### Work to be completed
Return the whole listing exactly as it stands.

### Material
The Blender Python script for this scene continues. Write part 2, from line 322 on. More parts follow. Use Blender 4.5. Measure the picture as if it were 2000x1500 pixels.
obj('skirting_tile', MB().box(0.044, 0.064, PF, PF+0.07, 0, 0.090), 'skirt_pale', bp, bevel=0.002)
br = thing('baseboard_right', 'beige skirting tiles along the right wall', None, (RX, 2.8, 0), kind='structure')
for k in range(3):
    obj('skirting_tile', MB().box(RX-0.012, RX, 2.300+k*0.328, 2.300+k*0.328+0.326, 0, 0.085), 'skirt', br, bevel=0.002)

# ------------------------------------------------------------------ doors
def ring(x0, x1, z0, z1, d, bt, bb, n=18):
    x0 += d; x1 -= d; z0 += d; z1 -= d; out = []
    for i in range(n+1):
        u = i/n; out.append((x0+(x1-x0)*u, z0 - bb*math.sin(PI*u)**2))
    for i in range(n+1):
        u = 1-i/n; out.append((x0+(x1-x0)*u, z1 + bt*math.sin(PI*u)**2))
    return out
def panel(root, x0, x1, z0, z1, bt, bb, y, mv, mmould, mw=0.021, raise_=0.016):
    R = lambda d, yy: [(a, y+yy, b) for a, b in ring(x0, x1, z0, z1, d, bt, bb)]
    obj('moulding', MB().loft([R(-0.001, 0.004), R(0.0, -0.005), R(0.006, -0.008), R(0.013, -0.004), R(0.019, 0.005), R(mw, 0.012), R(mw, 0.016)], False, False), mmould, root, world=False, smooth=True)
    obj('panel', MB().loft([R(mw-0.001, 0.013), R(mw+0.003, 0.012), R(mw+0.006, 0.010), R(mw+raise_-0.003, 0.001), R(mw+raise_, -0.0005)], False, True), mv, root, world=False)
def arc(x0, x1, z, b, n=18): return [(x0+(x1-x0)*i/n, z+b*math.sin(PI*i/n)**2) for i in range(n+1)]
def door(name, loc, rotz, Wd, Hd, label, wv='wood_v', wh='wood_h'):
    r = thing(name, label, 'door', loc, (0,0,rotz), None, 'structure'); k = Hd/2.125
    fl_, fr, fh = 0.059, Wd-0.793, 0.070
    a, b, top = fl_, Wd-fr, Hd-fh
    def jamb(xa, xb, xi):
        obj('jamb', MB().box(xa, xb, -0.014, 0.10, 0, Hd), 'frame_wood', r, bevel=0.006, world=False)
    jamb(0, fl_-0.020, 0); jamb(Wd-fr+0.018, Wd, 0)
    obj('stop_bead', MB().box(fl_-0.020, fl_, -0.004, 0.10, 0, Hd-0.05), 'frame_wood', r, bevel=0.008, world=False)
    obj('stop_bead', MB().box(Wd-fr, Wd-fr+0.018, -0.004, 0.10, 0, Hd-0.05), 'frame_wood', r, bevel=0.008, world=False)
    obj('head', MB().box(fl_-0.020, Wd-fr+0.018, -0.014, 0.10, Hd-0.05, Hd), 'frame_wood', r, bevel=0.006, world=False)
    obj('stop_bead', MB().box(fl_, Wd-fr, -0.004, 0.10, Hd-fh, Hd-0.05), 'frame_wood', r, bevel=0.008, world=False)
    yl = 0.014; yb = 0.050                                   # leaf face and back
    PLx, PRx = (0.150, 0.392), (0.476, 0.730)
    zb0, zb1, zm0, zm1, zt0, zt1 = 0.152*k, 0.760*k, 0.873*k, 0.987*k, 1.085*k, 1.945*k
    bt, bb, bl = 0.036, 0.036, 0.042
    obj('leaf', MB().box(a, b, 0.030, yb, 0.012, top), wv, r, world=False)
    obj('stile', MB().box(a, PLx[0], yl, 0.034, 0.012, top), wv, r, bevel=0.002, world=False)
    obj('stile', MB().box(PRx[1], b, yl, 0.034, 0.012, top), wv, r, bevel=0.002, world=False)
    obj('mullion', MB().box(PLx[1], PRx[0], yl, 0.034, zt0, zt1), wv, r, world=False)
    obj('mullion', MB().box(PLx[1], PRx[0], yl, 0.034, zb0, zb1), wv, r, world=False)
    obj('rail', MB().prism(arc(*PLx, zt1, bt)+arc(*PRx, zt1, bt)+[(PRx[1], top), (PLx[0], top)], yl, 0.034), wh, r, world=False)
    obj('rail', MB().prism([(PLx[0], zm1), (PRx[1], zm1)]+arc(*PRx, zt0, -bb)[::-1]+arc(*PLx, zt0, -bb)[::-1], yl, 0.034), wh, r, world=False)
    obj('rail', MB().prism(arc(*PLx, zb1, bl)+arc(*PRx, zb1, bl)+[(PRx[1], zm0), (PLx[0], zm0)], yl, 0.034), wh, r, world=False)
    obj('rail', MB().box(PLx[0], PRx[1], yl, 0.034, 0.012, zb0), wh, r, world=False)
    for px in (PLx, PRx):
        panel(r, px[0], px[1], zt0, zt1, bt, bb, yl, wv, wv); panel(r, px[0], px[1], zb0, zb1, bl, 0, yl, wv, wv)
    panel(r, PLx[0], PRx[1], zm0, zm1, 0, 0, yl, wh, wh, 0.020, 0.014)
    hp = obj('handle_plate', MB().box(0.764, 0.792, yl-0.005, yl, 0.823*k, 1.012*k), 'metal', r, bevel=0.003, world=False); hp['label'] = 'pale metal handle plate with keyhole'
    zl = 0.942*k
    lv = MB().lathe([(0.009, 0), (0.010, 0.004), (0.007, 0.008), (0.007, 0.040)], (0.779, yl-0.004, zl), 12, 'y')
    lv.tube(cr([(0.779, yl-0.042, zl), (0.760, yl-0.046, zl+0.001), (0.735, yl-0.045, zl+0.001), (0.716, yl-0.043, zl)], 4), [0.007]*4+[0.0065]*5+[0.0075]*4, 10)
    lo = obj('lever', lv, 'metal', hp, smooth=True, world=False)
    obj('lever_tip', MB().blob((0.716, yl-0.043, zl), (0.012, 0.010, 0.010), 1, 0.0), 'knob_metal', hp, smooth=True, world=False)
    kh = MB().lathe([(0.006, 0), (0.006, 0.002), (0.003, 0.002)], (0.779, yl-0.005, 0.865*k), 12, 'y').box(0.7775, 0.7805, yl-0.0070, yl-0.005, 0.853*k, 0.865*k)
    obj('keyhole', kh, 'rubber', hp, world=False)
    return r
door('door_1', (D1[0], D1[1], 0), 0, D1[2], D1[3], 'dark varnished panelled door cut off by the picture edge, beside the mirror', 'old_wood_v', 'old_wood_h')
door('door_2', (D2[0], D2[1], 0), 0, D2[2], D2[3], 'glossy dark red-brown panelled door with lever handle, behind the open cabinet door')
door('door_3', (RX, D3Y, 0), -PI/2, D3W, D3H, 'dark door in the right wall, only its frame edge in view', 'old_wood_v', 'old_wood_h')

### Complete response
The Blender Python script for this scene continues. Write part 2, from line 322 on. More parts follow. Use Blender 4.5. Measure the picture as if it were 2000x1500 pixels.
obj('skirting_tile', MB().box(0.044, 0.064, PF, PF+0.07, 0, 0.090), 'skirt_pale', bp, bevel=0.002)
br = thing('baseboard_right', 'beige skirting tiles along the right wall', None, (RX, 2.8, 0), kind='structure')
for k in range(3):
    obj('skirting_tile', MB().box(RX-0.012, RX, 2.300+k*0.328, 2.300+k*0.328+0.326, 0, 0.085), 'skirt', br, bevel=0.002)

# ------------------------------------------------------------------ doors
def ring(x0, x1, z0, z1, d, bt, bb, n=18):
    x0 += d; x1 -= d; z0 += d; z1 -= d; out = []
    for i in range(n+1):
        u = i/n; out.append((x0+(x1-x0)*u, z0 - bb*math.sin(PI*u)**2))
    for i in range(n+1):
        u = 1-i/n; out.append((x0+(x1-x0)*u, z1 + bt*math.sin(PI*u)**2))
    return out
def panel(root, x0, x1, z0, z1, bt, bb, y, mv, mmould, mw=0.021, raise_=0.016):
    R = lambda d, yy: [(a, y+yy, b) for a, b in ring(x0, x1, z0, z1, d, bt, bb)]
    obj('moulding', MB().loft([R(-0.001, 0.004), R(0.0, -0.005), R(0.006, -0.008), R(0.013, -0.004), R(0.019, 0.005), R(mw, 0.012), R(mw, 0.016)], False, False), mmould, root, world=False, smooth=True)
    obj('panel', MB().loft([R(mw-0.001, 0.013), R(mw+0.003, 0.012), R(mw+0.006, 0.010), R(mw+raise_-0.003, 0.001), R(mw+raise_, -0.0005)], False, True), mv, root, world=False)
def arc(x0, x1, z, b, n=18): return [(x0+(x1-x0)*i/n, z+b*math.sin(PI*i/n)**2) for i in range(n+1)]
def door(name, loc, rotz, Wd, Hd, label, wv='wood_v', wh='wood_h'):
    r = thing(name, label, 'door', loc, (0,0,rotz), None, 'structure'); k = Hd/2.125
    fl_, fr, fh = 0.059, Wd-0.793, 0.070
    a, b, top = fl_, Wd-fr, Hd-fh
    def jamb(xa, xb, xi):
        obj('jamb', MB().box(xa, xb, -0.014, 0.10, 0, Hd), 'frame_wood', r, bevel=0.006, world=False)
    jamb(0, fl_-0.020, 0); jamb(Wd-fr+0.018, Wd, 0)
    obj('stop_bead', MB().box(fl_-0.020, fl_, -0.004, 0.10, 0, Hd-0.05), 'frame_wood', r, bevel=0.008, world=False)
    obj('stop_bead', MB().box(Wd-fr, Wd-fr+0.018, -0.004, 0.10, 0, Hd-0.05), 'frame_wood', r, bevel=0.008, world=False)
    obj('head', MB().box(fl_-0.020, Wd-fr+0.018, -0.014, 0.10, Hd-0.05, Hd), 'frame_wood', r, bevel=0.006, world=False)
    obj('stop_bead', MB().box(fl_, Wd-fr, -0.004, 0.10, Hd-fh, Hd-0.05), 'frame_wood', r, bevel=0.008, world=False)
    yl = 0.014; yb = 0.050                                   # leaf face and back
    PLx, PRx = (0.150, 0.392), (0.476, 0.730)
    zb0, zb1, zm0, zm1, zt0, zt1 = 0.152*k, 0.760*k, 0.873*k, 0.987*k, 1.085*k, 1.945*k
    bt, bb, bl = 0.036, 0.036, 0.042
    obj('leaf', MB().box(a, b, 0.030, yb, 0.012, top), wv, r, world=False)
    obj('stile', MB().box(a, PLx[0], yl, 0.034, 0.012, top), wv, r, bevel=0.002, world=False)
    obj('stile', MB().box(PRx[1], b, yl, 0.034, 0.012, top), wv, r, bevel=0.002, world=False)
    obj('mullion', MB().box(PLx[1], PRx[0], yl, 0.034, zt0, zt1), wv, r, world=False)
    obj('mullion', MB().box(PLx[1], PRx[0], yl, 0.034, zb0, zb1), wv, r, world=False)
    obj('rail', MB().prism(arc(*PLx, zt1, bt)+arc(*PRx, zt1, bt)+[(PRx[1], top), (PLx[0], top)], yl, 0.034), wh, r, world=False)
    obj('rail', MB().prism([(PLx[0], zm1), (PRx[1], zm1)]+arc(*PRx, zt0, -bb)[::-1]+arc(*PLx, zt0, -bb)[::-1], yl, 0.034), wh, r, world=False)
    obj('rail', MB().prism(arc(*PLx, zb1, bl)+arc(*PRx, zb1, bl)+[(PRx[1], zm0), (PLx[0], zm0)], yl, 0.034), wh, r, world=False)
    obj('rail', MB().box(PLx[0], PRx[1], yl, 0.034, 0.012, zb0), wh, r, world=False)
    for px in (PLx, PRx):
        panel(r, px[0], px[1], zt0, zt1, bt, bb, yl, wv, wv); panel(r, px[0], px[1], zb0, zb1, bl, 0, yl, wv, wv)
    panel(r, PLx[0], PRx[1], zm0, zm1, 0, 0, yl, wh, wh, 0.020, 0.014)
    hp = obj('handle_plate', MB().box(0.764, 0.792, yl-0.005, yl, 0.823*k, 1.012*k), 'metal', r, bevel=0.003, world=False); hp['label'] = 'pale metal handle plate with keyhole'
    zl = 0.942*k
    lv = MB().lathe([(0.009, 0), (0.010, 0.004), (0.007, 0.008), (0.007, 0.040)], (0.779, yl-0.004, zl), 12, 'y')
    lv.tube(cr([(0.779, yl-0.042, zl), (0.760, yl-0.046, zl+0.001), (0.735, yl-0.045, zl+0.001), (0.716, yl-0.043, zl)], 4), [0.007]*4+[0.0065]*5+[0.0075]*4, 10)
    lo = obj('lever', lv, 'metal', hp, smooth=True, world=False)
    obj('lever_tip', MB().blob((0.716, yl-0.043, zl), (0.012, 0.010, 0.010), 1, 0.0), 'knob_metal', hp, smooth=True, world=False)
    kh = MB().lathe([(0.006, 0), (0.006, 0.002), (0.003, 0.002)], (0.779, yl-0.005, 0.865*k), 12, 'y').box(0.7775, 0.7805, yl-0.0070, yl-0.005, 0.853*k, 0.865*k)
    obj('keyhole', kh, 'rubber', hp, world=False)
    return r
door('door_1', (D1[0], D1[1], 0), 0, D1[2], D1[3], 'dark varnished panelled door cut off by the picture edge, beside the mirror', 'old_wood_v', 'old_wood_h')
door('door_2', (D2[0], D2[1], 0), 0, D2[2], D2[3], 'glossy dark red-brown panelled door with lever handle, behind the open cabinet door')
door('door_3', (RX, D3Y, 0), -PI/2, D3W, D3H, 'dark door in the right wall, only its frame edge in view', 'old_wood_v', 'old_wood_h')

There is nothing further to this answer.